GIVEN DATA:
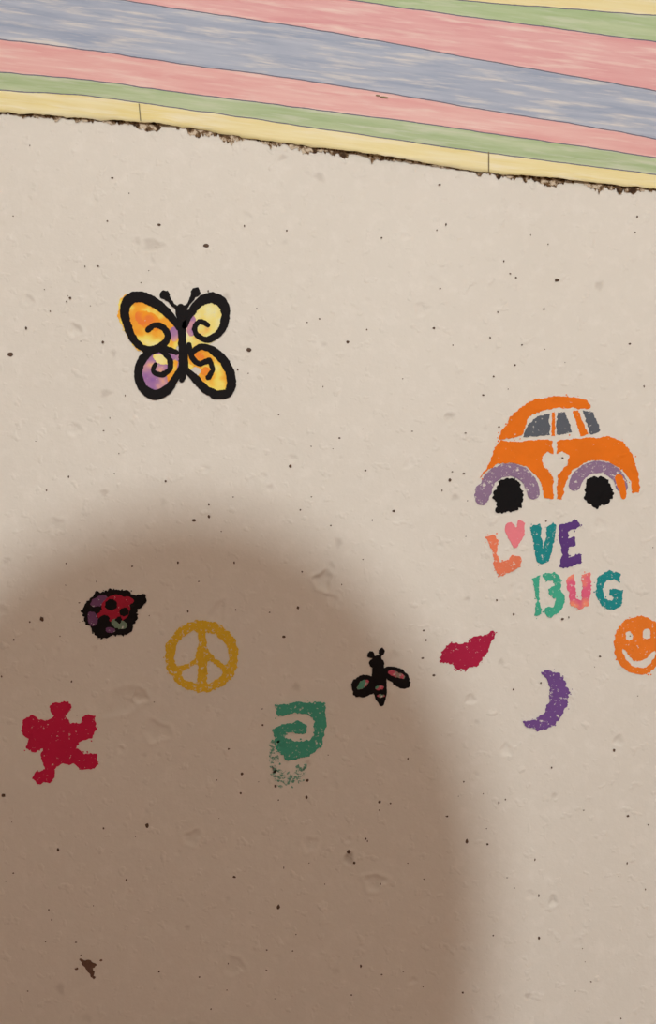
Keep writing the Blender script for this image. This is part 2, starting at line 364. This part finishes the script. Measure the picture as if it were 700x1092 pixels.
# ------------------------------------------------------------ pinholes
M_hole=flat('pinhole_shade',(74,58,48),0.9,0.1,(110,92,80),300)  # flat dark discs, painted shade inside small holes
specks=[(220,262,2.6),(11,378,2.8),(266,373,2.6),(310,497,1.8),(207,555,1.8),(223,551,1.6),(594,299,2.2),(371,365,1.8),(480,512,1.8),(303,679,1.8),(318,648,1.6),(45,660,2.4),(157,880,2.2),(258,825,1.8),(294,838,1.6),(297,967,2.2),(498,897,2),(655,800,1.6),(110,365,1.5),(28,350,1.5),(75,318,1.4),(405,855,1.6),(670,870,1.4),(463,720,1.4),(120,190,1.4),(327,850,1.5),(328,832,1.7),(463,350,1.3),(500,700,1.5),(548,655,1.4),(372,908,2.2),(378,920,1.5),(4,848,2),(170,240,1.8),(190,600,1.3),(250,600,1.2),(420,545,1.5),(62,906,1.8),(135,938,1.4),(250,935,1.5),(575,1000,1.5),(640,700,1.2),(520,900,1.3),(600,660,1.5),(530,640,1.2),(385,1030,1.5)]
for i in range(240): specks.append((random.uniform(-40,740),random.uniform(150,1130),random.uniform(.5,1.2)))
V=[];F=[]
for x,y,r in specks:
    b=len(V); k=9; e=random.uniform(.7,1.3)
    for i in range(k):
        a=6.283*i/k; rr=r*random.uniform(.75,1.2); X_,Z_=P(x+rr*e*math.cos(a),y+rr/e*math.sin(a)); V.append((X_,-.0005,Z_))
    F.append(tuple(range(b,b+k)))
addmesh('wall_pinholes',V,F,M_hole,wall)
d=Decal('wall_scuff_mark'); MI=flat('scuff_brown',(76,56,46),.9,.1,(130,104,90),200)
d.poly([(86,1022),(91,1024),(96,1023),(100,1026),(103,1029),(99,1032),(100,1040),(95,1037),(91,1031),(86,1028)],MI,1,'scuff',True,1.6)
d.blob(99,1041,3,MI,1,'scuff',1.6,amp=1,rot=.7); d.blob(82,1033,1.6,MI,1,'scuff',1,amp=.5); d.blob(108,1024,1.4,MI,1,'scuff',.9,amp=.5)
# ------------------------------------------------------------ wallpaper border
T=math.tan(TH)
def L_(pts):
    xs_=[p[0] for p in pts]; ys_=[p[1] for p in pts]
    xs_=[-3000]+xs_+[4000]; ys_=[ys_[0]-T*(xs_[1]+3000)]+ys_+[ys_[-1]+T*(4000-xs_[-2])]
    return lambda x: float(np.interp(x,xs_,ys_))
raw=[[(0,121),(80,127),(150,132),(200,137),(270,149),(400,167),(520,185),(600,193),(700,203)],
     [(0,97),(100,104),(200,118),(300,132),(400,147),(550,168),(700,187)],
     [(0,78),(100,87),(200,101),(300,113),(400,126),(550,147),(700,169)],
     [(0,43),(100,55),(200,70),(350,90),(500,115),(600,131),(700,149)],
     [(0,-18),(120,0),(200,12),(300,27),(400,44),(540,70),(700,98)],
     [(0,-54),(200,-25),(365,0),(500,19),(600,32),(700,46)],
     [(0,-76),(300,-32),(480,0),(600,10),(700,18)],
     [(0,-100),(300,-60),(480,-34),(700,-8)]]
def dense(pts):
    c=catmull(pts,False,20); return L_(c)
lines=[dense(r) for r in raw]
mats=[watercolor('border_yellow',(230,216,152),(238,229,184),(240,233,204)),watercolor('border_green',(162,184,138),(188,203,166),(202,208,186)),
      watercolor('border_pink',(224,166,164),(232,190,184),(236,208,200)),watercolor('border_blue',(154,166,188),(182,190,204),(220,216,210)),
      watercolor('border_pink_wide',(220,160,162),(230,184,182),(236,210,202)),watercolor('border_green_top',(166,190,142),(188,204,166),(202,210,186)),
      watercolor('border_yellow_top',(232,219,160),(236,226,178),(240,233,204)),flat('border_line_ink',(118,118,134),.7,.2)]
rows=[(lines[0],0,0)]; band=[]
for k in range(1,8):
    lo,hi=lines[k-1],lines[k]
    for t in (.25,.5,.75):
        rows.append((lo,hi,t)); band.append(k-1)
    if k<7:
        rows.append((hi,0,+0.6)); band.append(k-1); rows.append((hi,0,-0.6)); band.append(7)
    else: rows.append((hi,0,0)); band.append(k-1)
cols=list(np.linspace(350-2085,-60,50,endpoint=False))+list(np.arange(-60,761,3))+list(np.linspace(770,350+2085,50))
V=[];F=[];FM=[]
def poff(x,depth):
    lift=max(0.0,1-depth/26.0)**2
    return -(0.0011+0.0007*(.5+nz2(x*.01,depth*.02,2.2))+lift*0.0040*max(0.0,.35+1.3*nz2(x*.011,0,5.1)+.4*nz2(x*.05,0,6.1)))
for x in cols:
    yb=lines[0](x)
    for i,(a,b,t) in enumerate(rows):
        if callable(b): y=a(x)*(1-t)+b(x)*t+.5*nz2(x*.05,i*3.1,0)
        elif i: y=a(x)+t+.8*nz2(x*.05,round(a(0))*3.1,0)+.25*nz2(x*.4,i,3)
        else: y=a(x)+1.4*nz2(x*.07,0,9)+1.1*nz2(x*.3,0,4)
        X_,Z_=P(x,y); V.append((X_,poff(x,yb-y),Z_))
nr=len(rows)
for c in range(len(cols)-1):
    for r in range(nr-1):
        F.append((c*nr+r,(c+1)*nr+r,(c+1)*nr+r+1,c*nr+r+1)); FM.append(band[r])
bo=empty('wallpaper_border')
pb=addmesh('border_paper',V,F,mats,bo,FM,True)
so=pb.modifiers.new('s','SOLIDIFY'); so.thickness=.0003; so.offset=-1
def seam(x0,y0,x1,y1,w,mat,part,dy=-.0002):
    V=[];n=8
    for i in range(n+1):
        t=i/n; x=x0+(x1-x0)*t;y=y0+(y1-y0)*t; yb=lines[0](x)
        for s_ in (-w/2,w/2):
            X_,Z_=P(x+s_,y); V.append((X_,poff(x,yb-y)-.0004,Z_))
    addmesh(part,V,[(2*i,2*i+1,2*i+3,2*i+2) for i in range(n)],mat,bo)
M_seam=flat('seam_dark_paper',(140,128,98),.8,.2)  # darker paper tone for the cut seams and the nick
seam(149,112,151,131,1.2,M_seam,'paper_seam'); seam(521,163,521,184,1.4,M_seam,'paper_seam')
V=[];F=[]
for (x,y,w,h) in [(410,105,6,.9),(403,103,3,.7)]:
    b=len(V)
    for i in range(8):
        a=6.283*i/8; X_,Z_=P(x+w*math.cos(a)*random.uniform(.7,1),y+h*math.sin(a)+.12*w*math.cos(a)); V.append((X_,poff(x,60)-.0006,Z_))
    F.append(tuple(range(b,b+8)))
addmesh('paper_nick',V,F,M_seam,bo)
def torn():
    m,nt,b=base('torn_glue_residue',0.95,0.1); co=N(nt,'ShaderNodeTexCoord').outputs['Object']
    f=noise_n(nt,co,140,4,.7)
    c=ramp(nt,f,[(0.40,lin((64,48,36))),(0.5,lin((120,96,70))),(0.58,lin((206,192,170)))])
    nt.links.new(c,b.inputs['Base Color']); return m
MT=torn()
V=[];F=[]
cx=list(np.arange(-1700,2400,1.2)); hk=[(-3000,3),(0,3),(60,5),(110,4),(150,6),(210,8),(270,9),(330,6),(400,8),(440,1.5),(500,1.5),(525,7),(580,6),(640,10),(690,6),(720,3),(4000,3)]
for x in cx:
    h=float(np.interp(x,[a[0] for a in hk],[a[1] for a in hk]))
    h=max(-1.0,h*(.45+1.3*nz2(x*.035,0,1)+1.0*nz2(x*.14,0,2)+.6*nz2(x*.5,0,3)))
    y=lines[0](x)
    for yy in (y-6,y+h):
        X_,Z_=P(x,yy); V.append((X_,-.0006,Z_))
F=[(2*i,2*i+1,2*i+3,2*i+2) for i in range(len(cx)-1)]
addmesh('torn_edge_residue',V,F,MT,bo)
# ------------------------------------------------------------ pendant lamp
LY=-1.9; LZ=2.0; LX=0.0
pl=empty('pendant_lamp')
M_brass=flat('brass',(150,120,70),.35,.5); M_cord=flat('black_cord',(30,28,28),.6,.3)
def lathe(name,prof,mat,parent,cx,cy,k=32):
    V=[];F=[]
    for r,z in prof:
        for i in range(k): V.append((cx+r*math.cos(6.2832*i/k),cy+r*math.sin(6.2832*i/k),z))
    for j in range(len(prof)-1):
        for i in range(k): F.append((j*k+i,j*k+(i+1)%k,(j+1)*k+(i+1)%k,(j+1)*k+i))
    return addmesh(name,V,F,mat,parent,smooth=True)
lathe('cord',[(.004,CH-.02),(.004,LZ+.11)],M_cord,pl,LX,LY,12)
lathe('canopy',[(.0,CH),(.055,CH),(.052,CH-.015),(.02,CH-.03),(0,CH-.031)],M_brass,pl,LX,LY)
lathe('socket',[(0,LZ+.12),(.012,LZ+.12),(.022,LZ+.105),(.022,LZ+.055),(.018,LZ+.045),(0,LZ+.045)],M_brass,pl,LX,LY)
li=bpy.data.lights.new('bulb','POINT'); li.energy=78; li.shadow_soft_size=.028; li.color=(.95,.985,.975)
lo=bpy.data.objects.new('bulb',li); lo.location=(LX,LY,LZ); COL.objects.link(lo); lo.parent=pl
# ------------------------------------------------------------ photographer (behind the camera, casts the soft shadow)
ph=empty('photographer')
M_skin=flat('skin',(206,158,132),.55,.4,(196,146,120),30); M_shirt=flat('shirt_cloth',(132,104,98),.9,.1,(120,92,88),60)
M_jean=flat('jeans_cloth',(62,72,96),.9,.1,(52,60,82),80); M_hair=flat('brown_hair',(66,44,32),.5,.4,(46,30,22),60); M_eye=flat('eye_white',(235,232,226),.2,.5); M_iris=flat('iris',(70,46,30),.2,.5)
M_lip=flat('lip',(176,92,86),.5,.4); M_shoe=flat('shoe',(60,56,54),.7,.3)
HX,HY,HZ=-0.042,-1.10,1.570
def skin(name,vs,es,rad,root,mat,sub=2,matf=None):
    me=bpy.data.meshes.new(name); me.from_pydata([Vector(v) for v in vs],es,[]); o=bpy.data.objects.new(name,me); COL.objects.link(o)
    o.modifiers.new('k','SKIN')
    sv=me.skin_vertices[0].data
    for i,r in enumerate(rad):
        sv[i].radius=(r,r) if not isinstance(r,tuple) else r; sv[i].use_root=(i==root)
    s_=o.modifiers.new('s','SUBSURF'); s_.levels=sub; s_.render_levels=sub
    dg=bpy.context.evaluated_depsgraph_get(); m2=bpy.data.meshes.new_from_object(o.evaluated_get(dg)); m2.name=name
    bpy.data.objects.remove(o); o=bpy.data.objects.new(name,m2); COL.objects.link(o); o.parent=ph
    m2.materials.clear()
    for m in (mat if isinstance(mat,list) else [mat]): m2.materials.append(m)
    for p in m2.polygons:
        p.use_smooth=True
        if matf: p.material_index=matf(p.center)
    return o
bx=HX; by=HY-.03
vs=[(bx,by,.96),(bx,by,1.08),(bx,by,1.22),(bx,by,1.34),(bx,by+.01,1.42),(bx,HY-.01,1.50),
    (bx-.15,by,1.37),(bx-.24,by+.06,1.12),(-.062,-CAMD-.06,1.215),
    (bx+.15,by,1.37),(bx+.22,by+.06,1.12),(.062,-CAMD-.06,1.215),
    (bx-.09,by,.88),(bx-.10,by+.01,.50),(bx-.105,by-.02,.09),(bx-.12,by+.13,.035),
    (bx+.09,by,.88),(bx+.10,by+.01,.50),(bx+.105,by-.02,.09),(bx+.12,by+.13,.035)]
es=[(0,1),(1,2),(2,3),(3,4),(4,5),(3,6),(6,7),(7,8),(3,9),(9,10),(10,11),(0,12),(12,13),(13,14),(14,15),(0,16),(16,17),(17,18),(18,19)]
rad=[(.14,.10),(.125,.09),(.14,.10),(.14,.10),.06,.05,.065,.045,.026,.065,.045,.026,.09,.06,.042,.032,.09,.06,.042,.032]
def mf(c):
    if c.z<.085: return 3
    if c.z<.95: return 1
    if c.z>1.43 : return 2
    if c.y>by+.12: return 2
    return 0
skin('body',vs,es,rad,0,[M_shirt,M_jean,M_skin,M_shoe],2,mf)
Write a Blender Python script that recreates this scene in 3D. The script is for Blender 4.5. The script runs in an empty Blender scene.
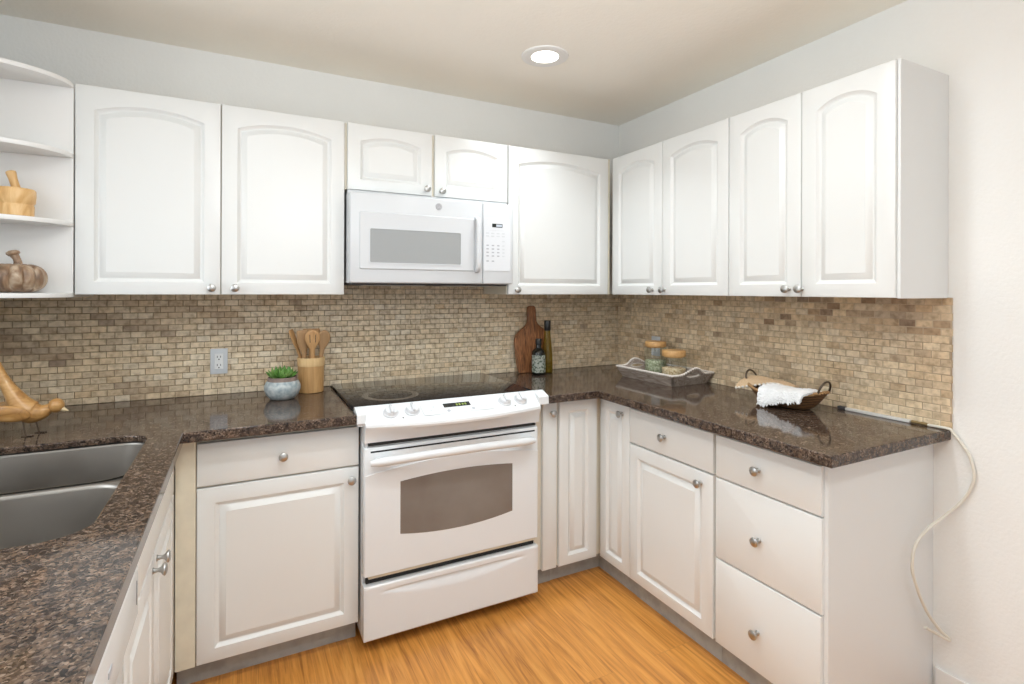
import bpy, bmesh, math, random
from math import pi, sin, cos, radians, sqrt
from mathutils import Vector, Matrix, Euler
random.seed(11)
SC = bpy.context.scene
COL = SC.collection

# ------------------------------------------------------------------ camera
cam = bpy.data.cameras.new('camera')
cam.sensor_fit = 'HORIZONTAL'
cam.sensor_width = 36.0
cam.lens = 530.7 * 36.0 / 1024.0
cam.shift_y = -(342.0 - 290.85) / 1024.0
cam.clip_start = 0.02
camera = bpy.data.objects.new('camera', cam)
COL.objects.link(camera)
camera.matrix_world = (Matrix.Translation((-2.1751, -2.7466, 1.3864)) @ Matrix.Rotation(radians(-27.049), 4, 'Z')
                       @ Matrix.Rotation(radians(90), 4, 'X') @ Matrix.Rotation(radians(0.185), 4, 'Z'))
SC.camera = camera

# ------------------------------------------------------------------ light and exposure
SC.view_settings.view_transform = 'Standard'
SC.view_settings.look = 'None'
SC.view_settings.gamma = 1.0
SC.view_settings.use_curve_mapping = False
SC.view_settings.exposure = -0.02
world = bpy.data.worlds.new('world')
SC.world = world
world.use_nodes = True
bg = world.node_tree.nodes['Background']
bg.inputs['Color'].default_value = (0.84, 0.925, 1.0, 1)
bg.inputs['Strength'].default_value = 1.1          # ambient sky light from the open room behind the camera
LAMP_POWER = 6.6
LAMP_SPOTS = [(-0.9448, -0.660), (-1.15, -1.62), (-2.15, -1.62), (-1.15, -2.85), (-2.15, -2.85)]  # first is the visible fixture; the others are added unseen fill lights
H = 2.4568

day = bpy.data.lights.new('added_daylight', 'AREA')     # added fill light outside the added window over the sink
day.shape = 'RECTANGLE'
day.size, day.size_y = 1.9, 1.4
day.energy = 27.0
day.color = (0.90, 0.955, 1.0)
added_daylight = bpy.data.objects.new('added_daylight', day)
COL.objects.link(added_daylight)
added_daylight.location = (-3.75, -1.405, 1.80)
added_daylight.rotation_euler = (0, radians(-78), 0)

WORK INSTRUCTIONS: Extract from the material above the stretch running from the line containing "Write a Blender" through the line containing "COL = SC.collection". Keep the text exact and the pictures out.

RESULT FOR THIS EXERCISE:
Write a Blender Python script that recreates this scene in 3D. The script is for Blender 4.5. The script runs in an empty Blender scene.
import bpy, bmesh, math, random
from math import pi, sin, cos, radians, sqrt
from mathutils import Vector, Matrix, Euler
random.seed(11)
SC = bpy.context.scene
COL = SC.collection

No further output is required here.